DH: What is the future of Independent bookstores around here and around the country?

MM: It's pretty frightening. You have to pay whatever you have to for rent. The same books could be sold from your own home, (that you own) for a lot less money. The scene for independents has shrunk. There are the Canterbury, the Brattle, Rodney's, Boston Book Annex, but the list is getting smaller. I think the trend is to sell on the Web, from people's own apartments. Of course I would rather have someone fall in love with a book in their own hands, than on the Internet. A book's condition can only be described so well on the Net. I think the big chains threaten the general bookstores more than us, because we are specialized.

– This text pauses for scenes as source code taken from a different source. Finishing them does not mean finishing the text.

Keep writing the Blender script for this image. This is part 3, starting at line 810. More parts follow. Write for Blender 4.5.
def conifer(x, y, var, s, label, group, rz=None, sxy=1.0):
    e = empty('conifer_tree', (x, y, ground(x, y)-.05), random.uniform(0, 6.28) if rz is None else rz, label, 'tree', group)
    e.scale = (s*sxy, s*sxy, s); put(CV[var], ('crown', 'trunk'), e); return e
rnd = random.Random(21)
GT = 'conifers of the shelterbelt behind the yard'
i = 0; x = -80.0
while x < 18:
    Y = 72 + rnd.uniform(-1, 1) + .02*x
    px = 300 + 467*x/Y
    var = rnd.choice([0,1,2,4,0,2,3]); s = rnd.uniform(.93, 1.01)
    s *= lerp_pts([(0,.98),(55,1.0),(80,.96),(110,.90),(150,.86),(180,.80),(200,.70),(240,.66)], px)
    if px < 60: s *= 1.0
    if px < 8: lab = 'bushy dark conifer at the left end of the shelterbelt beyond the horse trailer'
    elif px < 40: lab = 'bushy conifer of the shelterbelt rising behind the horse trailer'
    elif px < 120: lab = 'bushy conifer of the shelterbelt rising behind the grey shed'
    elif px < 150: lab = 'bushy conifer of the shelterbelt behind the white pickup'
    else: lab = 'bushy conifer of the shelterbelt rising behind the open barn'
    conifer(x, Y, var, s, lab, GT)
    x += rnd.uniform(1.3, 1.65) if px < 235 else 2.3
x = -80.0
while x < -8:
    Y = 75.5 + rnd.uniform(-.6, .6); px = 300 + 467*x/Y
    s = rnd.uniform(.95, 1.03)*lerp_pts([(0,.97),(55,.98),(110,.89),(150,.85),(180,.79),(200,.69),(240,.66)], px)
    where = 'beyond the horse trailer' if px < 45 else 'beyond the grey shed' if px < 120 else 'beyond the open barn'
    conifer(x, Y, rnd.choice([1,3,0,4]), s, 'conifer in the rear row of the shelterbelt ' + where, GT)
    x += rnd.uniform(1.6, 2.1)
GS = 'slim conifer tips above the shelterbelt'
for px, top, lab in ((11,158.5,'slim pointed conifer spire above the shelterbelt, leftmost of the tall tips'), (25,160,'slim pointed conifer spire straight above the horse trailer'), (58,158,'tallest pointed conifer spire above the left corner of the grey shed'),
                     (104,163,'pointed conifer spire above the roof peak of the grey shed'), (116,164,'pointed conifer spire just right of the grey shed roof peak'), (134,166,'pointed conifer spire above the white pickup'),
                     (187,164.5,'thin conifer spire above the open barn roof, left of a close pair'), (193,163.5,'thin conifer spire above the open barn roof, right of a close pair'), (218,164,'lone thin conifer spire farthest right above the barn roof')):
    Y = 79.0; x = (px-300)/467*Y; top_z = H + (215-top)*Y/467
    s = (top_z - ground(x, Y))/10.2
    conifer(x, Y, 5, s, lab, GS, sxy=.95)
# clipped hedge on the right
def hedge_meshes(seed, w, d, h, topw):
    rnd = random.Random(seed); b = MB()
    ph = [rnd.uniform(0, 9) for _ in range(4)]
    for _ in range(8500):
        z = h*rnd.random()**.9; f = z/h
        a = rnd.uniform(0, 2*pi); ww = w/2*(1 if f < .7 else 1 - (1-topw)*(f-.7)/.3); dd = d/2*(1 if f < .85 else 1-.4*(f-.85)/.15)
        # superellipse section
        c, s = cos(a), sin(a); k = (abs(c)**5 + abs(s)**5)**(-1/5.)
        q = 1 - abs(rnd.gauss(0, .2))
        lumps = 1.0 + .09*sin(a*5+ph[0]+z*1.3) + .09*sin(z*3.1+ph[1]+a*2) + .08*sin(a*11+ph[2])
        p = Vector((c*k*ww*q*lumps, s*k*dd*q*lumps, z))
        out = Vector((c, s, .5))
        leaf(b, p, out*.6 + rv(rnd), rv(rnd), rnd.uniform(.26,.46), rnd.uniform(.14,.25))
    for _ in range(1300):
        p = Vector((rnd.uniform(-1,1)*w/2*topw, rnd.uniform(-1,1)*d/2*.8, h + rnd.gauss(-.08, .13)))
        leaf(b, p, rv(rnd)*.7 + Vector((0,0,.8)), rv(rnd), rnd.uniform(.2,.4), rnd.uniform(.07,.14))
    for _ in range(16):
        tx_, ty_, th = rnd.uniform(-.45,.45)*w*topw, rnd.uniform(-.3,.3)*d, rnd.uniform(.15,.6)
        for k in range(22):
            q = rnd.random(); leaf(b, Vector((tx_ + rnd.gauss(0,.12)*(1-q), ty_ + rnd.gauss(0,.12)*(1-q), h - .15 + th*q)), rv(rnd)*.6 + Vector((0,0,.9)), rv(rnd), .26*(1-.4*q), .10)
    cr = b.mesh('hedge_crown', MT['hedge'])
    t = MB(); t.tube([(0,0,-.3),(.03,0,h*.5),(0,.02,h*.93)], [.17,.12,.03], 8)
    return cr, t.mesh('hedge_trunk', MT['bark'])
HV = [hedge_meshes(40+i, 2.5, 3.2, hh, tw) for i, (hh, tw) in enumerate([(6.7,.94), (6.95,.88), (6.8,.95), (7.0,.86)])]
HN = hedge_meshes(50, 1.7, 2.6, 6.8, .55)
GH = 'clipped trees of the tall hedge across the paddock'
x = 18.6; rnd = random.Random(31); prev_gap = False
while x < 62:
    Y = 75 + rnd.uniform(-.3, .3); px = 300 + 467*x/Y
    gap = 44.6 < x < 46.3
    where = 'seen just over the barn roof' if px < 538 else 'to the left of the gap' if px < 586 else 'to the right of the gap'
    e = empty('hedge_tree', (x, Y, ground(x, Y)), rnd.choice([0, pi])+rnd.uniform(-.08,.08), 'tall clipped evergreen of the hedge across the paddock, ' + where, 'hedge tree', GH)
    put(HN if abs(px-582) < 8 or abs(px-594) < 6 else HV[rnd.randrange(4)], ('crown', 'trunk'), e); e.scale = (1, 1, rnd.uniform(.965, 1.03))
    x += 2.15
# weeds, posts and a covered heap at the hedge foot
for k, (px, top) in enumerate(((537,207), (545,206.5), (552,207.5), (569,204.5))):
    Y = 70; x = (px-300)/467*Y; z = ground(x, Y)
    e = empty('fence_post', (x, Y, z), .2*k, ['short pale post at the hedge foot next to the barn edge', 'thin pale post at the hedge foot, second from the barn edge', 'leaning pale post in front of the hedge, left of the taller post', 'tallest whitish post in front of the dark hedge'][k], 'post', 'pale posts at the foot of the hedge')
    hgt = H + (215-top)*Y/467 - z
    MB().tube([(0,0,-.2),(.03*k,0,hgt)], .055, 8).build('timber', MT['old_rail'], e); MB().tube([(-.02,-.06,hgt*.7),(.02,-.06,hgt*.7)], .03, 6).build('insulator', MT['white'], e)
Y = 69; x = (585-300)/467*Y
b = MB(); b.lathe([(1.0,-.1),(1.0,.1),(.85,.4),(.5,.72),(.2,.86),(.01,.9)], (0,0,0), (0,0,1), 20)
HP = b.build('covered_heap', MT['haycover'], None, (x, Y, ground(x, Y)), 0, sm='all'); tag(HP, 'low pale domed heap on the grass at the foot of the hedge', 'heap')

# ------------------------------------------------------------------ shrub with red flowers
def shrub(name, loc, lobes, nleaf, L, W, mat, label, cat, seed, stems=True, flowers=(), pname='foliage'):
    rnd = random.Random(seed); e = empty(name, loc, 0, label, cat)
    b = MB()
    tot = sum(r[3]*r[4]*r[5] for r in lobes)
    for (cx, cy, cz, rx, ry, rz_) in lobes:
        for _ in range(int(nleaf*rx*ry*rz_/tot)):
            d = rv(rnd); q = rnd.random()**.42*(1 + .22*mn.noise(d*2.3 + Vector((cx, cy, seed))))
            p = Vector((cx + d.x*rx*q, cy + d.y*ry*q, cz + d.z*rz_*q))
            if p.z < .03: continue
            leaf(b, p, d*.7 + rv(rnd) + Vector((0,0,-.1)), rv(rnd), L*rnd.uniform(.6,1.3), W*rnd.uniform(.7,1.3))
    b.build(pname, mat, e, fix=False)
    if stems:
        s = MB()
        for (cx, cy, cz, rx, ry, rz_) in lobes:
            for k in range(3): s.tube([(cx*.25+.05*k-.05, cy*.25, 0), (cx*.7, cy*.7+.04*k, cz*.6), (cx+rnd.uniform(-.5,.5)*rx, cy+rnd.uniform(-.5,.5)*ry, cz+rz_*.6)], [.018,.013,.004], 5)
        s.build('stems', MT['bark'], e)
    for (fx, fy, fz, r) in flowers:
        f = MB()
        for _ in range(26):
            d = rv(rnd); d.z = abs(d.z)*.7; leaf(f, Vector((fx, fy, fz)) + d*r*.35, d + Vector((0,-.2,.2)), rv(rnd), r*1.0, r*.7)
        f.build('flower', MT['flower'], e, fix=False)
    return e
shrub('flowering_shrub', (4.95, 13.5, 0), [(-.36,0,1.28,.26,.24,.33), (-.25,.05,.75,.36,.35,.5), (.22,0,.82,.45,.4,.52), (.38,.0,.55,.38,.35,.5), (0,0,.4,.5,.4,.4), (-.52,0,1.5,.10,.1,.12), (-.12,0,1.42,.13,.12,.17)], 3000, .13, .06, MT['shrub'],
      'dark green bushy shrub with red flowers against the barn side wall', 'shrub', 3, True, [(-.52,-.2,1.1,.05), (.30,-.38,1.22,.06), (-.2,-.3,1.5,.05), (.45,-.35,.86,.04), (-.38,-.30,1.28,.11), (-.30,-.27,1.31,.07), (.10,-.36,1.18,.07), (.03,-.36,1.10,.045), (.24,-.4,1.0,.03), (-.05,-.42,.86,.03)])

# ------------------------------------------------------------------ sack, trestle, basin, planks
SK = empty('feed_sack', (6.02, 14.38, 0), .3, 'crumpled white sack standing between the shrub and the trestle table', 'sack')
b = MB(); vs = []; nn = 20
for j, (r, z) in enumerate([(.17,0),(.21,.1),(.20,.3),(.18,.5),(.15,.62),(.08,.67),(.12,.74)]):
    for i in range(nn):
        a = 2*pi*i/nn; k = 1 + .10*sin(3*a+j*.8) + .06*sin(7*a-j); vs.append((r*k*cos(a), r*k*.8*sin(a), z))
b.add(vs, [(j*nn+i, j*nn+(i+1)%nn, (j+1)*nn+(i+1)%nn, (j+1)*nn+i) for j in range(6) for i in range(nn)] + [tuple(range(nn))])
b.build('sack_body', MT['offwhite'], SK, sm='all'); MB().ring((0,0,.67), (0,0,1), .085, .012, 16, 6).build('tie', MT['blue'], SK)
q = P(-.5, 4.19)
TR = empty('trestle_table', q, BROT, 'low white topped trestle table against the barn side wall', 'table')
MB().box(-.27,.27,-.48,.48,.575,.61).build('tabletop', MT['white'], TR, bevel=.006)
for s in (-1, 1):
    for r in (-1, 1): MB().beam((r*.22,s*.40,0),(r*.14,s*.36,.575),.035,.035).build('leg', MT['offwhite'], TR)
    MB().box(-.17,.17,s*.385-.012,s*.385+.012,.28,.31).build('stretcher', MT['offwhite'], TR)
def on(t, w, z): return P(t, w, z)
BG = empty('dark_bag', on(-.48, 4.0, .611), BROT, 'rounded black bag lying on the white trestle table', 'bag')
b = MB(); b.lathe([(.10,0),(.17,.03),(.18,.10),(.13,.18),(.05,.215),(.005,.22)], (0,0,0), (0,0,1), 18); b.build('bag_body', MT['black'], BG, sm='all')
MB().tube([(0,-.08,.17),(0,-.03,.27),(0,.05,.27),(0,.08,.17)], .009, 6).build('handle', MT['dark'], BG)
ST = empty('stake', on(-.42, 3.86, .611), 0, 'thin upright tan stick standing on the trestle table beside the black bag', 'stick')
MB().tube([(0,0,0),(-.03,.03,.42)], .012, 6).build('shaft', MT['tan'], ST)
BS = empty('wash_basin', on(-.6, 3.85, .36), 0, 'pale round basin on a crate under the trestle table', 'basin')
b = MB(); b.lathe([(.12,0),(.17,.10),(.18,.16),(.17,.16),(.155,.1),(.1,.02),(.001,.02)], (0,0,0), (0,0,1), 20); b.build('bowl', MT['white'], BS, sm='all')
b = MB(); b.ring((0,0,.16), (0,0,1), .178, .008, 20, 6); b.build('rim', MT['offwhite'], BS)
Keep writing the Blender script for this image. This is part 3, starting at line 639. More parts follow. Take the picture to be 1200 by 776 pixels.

DH: You are very open to carrying local titles, local small press, and holding readings for local authors and groups. Is this profitable. ? What is your philosphy behind this?

MM: Readings are good for presence...for people to know that we exist. It doesn't make us money, but it doesn't need to. People buy some books, but the monetary thing is not a factor. Peter Coyle, the store manager, is very good at handling these events.

DH: Who are your favorite writers.

MM: Let's see...Hemingway, Algren, Cord-Wainer-Smith, to name a few.

DH: What do you see as the future for your store? What plans do you have?

MM: I would like to keep on doing what we are doing. I would like to hire more workers. It is hard for people to live on what we can afford to pay, especially in Somerville where rents are very high. We do provide benefits, and advancement potential. If I could I would build a sort of a dormitory, a cooperative of sorts, where employees could live fairly cheaply. Many of the clerks live outside the city, and travel a fair distance to get here. I see us as being around for awhile to come.